*THE EXERCISE*
Locate each line of the material that contains "scene", then return it.

*DATA LISTING*
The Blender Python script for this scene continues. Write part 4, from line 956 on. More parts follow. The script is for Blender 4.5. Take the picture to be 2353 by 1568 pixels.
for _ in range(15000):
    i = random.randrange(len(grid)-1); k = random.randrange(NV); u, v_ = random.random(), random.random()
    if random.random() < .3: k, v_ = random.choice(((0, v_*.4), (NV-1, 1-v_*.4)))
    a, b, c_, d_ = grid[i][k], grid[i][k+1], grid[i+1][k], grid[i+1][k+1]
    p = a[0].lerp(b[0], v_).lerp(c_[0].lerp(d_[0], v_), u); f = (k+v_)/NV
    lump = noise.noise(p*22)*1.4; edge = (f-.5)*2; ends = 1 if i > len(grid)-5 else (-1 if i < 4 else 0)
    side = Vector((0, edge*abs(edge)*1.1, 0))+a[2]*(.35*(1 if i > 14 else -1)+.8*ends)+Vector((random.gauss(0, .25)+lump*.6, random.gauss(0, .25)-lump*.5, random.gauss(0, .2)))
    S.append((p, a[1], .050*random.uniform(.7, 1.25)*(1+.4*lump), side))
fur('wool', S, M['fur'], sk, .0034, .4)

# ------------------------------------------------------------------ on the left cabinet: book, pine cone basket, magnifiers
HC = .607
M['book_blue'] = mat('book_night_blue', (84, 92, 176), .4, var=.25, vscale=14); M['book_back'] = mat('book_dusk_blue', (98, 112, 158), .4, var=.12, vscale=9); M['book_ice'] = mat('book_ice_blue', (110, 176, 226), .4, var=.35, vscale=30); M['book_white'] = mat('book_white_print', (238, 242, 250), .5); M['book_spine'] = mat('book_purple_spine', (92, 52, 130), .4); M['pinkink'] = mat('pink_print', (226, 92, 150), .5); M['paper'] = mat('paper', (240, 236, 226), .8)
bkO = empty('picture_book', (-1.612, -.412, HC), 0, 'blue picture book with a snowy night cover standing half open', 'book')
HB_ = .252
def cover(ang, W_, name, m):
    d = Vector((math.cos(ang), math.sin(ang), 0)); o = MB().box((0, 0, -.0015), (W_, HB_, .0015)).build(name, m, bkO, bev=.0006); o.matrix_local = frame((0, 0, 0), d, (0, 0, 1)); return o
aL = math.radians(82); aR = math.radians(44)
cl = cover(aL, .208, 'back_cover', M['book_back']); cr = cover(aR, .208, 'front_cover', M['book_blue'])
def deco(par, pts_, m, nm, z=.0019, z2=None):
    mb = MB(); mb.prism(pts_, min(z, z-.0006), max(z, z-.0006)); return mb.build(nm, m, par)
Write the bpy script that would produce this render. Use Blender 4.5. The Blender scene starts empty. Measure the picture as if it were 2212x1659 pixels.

*OUTPUT OF THE TASK*
The Blender Python script for this scene continues. Write part 4, from line 956 on. More parts follow. The script is for Blender 4.5. Take the picture to be 2353 by 1568 pixels.
Write the bpy script that would produce this render. Use Blender 4.5. The Blender scene starts empty. Measure the picture as if it were 2212x1659 pixels.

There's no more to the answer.